## Instruction
Please output every line of the material as it stands, without the pictures.

## Information provided
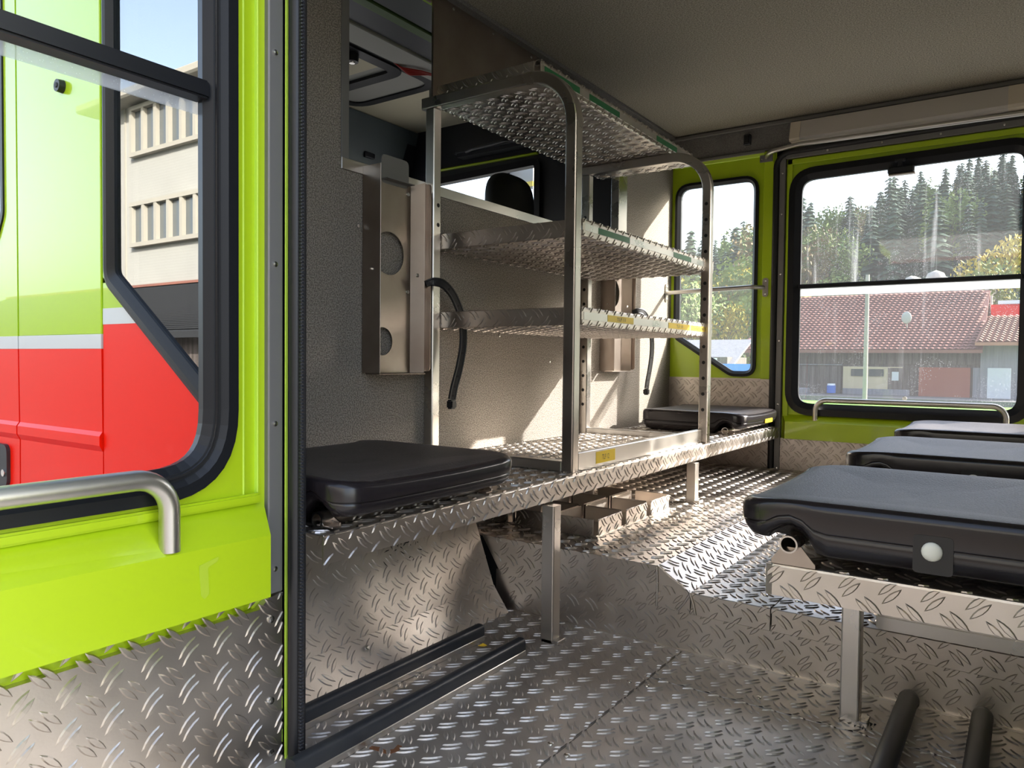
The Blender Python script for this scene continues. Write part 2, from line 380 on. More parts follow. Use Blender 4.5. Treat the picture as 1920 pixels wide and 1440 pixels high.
# raised platform across the far half
pl = struct('floor_platform', (-0.45, 2.3, 0))
yz = 1.52
prof = [(-1.30, .177), (-0.66, .177), (-0.585, .130), (XR, .130)]
for (a, c) in zip(prof[:-1], prof[1:]):
    seg = [(a, c)]
    if c[0] == XR: seg = [(a, (-0.4165, .130)), ((-0.4145, .130), c)]
    for a_, c_ in seg:
        nm = 'platform_plate'
        d = Vector((c_[0] - a_[0], 0, c_[1] - a_[1])); L_ = d.length; d.normalize(); up_ = Vector((-d.z, 0, d.x))
        p0 = Vector((a_[0], yz, a_[1])); q = [p0, p0 + d * L_, p0 + d * L_ + Y * (YF - yz), p0 + Y * (YF - yz)]
        bb = B().hexa([x - up_ * .003 for x in q] + q); p = bb.build(nm, 'tread', pl)
        tread_part(p, [((p0, d, Y, L_, YF - yz),)])
# front face, folded flange with slanted left end, mitre piece and lower riser
fo = [(-1.142, .177), (-1.09, .098), (-1.06, .083), (-0.665, .083), (-0.66, .177)]
b = B().panel((0, yz - .003, 0), X, Z, [(-1.142, .177), (-0.662, .177), (-0.662, .088), (-1.055, .086), (-1.085, .092)], th=0.003); fp = b.build('platform_front', 'tread', pl)
tread_part(fp, [(((-1.142, yz - .003, .086), X, Z, .48, .091), dict(mask=lambda x, y: x > .07 - .8 * y + .008, off=(0.02, 0.015)))])
b = B().panel((0, yz - .0028, 0), X, Z, [(-0.660, .177), (-0.632, .156), (-0.585, .130), (-0.585, .084), (-0.660, .088)], th=0.003); fp = b.build('platform_front', 'tread', pl)
tread_part(fp, [(((-0.660, yz - .0028, .086), X, Z, .075, .05), dict(off=(0.0, 0.02)))])
for x0, x1 in ((-0.583, -0.4165), (-0.4145, XR)):
    fp = B().box((x0, yz - .003, .084), (x1, yz, .130), .001).build('platform_front', 'tread', pl)
    tread_part(fp, [(((x0, yz - .003, .084), X, Z, x1 - x0, .046), dict(off=(0.0, -0.001)))])
b = B()
for pth in ([(-0.661, .175), (-0.661, .088)], [(-0.585, .128), (-0.612, .088)], [(-0.585, .13), (-0.572, .086)]):
    b.tube([(pth[0][0], yz - .004, pth[0][1]), ((pth[0][0] + pth[1][0]) / 2 + .002, yz - .005, (pth[0][1] + pth[1][1]) / 2), (pth[1][0], yz - .004, pth[1][1])], 0.0028, 8)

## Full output
The Blender Python script for this scene continues. Write part 2, from line 380 on. More parts follow. Use Blender 4.5. Treat the picture as 1920 pixels wide and 1440 pixels high.
# raised platform across the far half
pl = struct('floor_platform', (-0.45, 2.3, 0))
yz = 1.52
prof = [(-1.30, .177), (-0.66, .177), (-0.585, .130), (XR, .130)]
for (a, c) in zip(prof[:-1], prof[1:]):
    seg = [(a, c)]
    if c[0] == XR: seg = [(a, (-0.4165, .130)), ((-0.4145, .130), c)]
    for a_, c_ in seg:
        nm = 'platform_plate'
        d = Vector((c_[0] - a_[0], 0, c_[1] - a_[1])); L_ = d.length; d.normalize(); up_ = Vector((-d.z, 0, d.x))
        p0 = Vector((a_[0], yz, a_[1])); q = [p0, p0 + d * L_, p0 + d * L_ + Y * (YF - yz), p0 + Y * (YF - yz)]
        bb = B().hexa([x - up_ * .003 for x in q] + q); p = bb.build(nm, 'tread', pl)
        tread_part(p, [((p0, d, Y, L_, YF - yz),)])
# front face, folded flange with slanted left end, mitre piece and lower riser
fo = [(-1.142, .177), (-1.09, .098), (-1.06, .083), (-0.665, .083), (-0.66, .177)]
b = B().panel((0, yz - .003, 0), X, Z, [(-1.142, .177), (-0.662, .177), (-0.662, .088), (-1.055, .086), (-1.085, .092)], th=0.003); fp = b.build('platform_front', 'tread', pl)
tread_part(fp, [(((-1.142, yz - .003, .086), X, Z, .48, .091), dict(mask=lambda x, y: x > .07 - .8 * y + .008, off=(0.02, 0.015)))])
b = B().panel((0, yz - .0028, 0), X, Z, [(-0.660, .177), (-0.632, .156), (-0.585, .130), (-0.585, .084), (-0.660, .088)], th=0.003); fp = b.build('platform_front', 'tread', pl)
tread_part(fp, [(((-0.660, yz - .0028, .086), X, Z, .075, .05), dict(off=(0.0, 0.02)))])
for x0, x1 in ((-0.583, -0.4165), (-0.4145, XR)):
    fp = B().box((x0, yz - .003, .084), (x1, yz, .130), .001).build('platform_front', 'tread', pl)
    tread_part(fp, [(((x0, yz - .003, .084), X, Z, x1 - x0, .046), dict(off=(0.0, -0.001)))])
b = B()
for pth in ([(-0.661, .175), (-0.661, .088)], [(-0.585, .128), (-0.612, .088)], [(-0.585, .13), (-0.572, .086)]):
    b.tube([(pth[0][0], yz - .004, pth[0][1]), ((pth[0][0] + pth[1][0]) / 2 + .002, yz - .005, (pth[0][1] + pth[1][1]) / 2), (pth[1][0], yz - .004, pth[1][1])], 0.0028, 8)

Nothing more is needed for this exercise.